Set problem:
Say how many lines of the listing below contain "scene", giving the number and nothing else.

Information shown:
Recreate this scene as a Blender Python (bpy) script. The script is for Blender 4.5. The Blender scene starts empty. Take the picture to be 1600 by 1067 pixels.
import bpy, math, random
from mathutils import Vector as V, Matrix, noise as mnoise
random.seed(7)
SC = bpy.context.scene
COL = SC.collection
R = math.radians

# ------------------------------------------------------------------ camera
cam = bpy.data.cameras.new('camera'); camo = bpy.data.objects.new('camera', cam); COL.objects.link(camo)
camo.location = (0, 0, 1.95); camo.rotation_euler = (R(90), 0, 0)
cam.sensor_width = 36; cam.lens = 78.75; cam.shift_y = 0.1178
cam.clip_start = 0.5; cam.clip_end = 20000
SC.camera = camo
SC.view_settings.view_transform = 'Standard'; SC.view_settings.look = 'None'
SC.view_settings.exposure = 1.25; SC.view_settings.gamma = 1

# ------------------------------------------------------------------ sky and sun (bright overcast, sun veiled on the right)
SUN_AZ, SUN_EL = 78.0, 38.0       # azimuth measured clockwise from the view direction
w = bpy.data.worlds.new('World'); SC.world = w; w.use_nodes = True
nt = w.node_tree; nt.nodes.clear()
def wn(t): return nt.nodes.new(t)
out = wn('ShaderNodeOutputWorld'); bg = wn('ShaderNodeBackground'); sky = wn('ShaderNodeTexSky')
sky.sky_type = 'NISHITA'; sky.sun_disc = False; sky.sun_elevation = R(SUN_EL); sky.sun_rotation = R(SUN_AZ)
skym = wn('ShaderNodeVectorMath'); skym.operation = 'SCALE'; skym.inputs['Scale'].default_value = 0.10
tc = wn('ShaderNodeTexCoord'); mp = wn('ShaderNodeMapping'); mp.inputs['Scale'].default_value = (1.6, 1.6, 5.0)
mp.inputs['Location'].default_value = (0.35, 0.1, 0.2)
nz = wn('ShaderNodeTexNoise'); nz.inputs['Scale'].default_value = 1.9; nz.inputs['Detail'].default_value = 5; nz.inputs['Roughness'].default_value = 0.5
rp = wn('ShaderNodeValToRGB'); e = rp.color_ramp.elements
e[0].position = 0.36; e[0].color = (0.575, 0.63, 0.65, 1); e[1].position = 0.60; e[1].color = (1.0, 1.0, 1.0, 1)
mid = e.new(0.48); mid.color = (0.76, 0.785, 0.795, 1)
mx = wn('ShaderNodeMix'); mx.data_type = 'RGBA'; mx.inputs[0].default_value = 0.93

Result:
2